Monaco | Tribunal de première instance, 25 avril 1991, B. c/ R.


Abstract

Conflit de lois

Divorce - Époux français - Application de la loi française pour l'appréciation de la prestation compensatoire

Divorce

Application de la loi française quant aux effets - Demande de réparation du dommage moral non consécutif au divorce : : rejet de la demande

Résumé

Les dispositions relatives à la prestation compensatoire, instituées par la loi française sur le divorce, invoquées, peuvent être appréciées par la juridiction monégasque, dès lors que les époux, tous deux de nationalité française entendent régl

er les conséquences de leur divorce par leur loi nationale.

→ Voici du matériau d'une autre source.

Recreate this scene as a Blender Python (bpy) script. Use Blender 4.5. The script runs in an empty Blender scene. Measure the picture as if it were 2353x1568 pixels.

La demande en réparation du préjudice moral, ...

Abstract

Conflit de lois

Divorce - Époux français - Application de la loi française pour l'appréciation de la prestation compensatoire

Divorce

Application de la loi française quant aux effets - Demande de réparation du dommage moral non consécutif au divorce : : rejet de la demande

Résumé

Les dispositions relatives à la prestation compensatoire, instituées par la loi française sur le divorce, invoquées, peuvent être appréciées par la juridiction monégasque, dès lors que les époux, tous deux de nationalité française entendent régler les conséquences de leur divorce par leur loi nationale.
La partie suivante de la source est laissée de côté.